Systematic exploration of efficient strategies to manage solid waste in U.S. municipalities: perspectives from the solid waste optimization life-cycle framework (SWOLF).

Solid waste management (SWM) systems must proactively adapt to changing policy requirements, waste composition, and an evolving energy system to sustainably manage future solid waste. This study represents the first application of an optimizable dynamic life-cycle assessment framework capable of considering these future changes. The framework was used to draw insights by analyzing the SWM system of a hypothetical suburban U.S. city of 100 000 people over 30 years while considering changes to population, waste generation, and energy mix and costs. The SWM system included 3 waste generation sectors, 30 types of waste materials, and 9 processes for waste separation, treatment, and disposal.
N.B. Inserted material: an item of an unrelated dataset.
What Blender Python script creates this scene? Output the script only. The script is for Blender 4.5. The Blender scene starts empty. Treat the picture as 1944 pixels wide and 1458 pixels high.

A business-as-usual scenario (BAU) was compared to three optimization scenarios that (1) minimized cost (Min Cost), (2) maximized diversion (Max Diversion), and (3) minimized greenhouse gas (GHG) emissions (Min GHG) from the system. The Min Cost scenario saved $7.2 million (12%) and reduced GHG emissions (3%) relative to the BAU scenario. Compared to the Max Diversion scenario, the Min GHG scenario cost approximately 27% less and more than doubled the net reduction in GHG emissions. The results illustrate how the timed-deployment of technologies in response to changes in waste composition and the energy system results in more efficient SWM system performance compared to what is possible from static analyses.